The golden age of cider and perry

The golden age of cider and perry

It was with great pleasure that I attended the inaugural Artisan Cheese and Cider Summit at Little Pomona just outside Bromyard recently.

It was one of the most inspirational events I have been to in recent times. Artisan cheesemakers and leading cider makers came together to share knowledge and expertise, looking to find ways to cement links between their industries.

Producers were in the majority at the event, sharing their passion and delicious wares with one another. Writers and journalists like myself were the outliers, so I was greatly honoured to be given the chance to witness what I hope will transpire to be a pivotal moment for British cider, perry and cheese.

The day was beautifully choreographed. Although the room was full of seasoned experts, no prior knowledge was assumed. We were taken on a journey through the history and production of both the food and the drink.

I was particularly taken with Stichelton Dairy founder Joe Schneider’s engaging and effortless presentation of the minutiae of cheesemaking. He spoke about the process down to the molecular level, explaining the actions of milk salts and negatively charged ions. In the moment at least, I understood it all.

I couldn’t repeat it to you verbatim right now, but I came away better informed than I have from any number of dairy tours I have attended in the past.

I hope that we see more of this spirit of collaboration in the future such as 750ml bottles of quality cider in specialist cheese shops.

Perhaps the odd local maker offering cheese at CAMRA beer festivals to complement the cider and perry bar? It feels like there are a lot of opportunities to grasp.

Little Pomona is certainly not resting on its laurels. It already has been sowing the seeds of wonderful partnerships. Its new release, the Thankful Receiver (7.5 per cent ABV) is a dry sparkling cider made to celebrate local fruit and the seasonal nature of cider making, produced with Webbs Garden Centres in the West Midlands.

The two family-run businesses have selected a blend of Discovery, Egremont and some barrel-aged Dabinett for the cider, giving a velvet mouthfeel, fearless tree fruit flavours and a hint of bitter marmalade.

The bold acidity and the light natural sparkle of the drink lift it in the mouth. It will cut through even the richest and strongest British cheeses to create an excellent pairing, that I hope we will now see promoted by chef Myles Matthews in the garden centre cafes.

These collaborations make it feel like an exciting new chapter for British cider and perry is beginning. This sense of a hopeful future is bolstered by the success Adam Wells has seen with his CAMRA Kickstarter project for a forthcoming book on perry.

Perry: A Drinker’s Guide will be the first dedicated and comprehensive guide to this rare and special liquid – and the fact that the initial target was reached within the first 24 hours of the crowdfunding project launching shows that there is really a thirst for discovery among the public.

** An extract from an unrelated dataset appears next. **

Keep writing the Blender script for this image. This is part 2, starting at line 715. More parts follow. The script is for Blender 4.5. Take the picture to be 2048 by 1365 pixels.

But as bright as the future looks, it also feels like a good time to stop and reflect. I heard the sad news that campaigner Mick Lewis had passed away recently. Mick was one of the driving forces behind CAMRA’s decision to campaign for cider and perry.

Mick and Ed Fahey put forward the motion at the 1988 AGM to formalise that support: “This AGM welcomes the Campaign’s increasing commitment to the cause of real cider, as evidenced by the production of the Good Cider Guide. However, if involvement is to continue, it is essential that recognition be given at a national level, and accordingly, this AGM instructs the NE to set up the Apple and Pear Produce Liaison Executive (APPLE) along the lines of the Mild Marketing Board.”

We are all lucky now to have cider and perry widely available in a way that would have been frankly unbelievable back in the 1980s. We are learning more about traditional varieties from the wonderful single variety ciders that are being produced. And CAMRA’s role in that cannot, I think, be underestimated.

I was speaking to the chair of the Gwent CAMRA branch, Jon Hallam, who summed up one element of the achievement: “One of the things that CAMRA has contributed to is the spread of people making cider all over the country. If you hadn’t had cider promoted like mad at festivals, then you would not be seeing people now making cider in Northumbria and Lincolnshire and places like that.”

Thanks to all the hard work that has already been done by both producers and campaigners, we find ourselves in a golden age, a truly exciting time. At the Ross on Wye Cider Festival in September, CAMRA member and long-time cider champion Dick Withecombe told me: “We’re probably drinking the best cider today that has ever existed.” And I think he’s probably right.

So why not get out there and try some? Preferably with a hefty chunk of Stichelton cheese.

Try it for yourself. The cheese and cider makers at the summit were:

Appleby’s Dairy; Hancocks Meadow Farm; St Jude Cheese; Montgomery’s Cheese; Neals Yard Creamery; Norton & Yarrow; Keen’s Cheddar; Stichelton Dairy; Thornby Moor Dairy; Ticklemore Cheese Dairy.

Blue Barrel Cider; Cidentro Cider House; Find & Foster Fine Ciders; Little Pomona Orchard & Cidery; Oliver’s Cider & Perry; Ross on Wye Cider & Perry; Townsend Farm; Welsh Mountain Cider; Wilding Cider.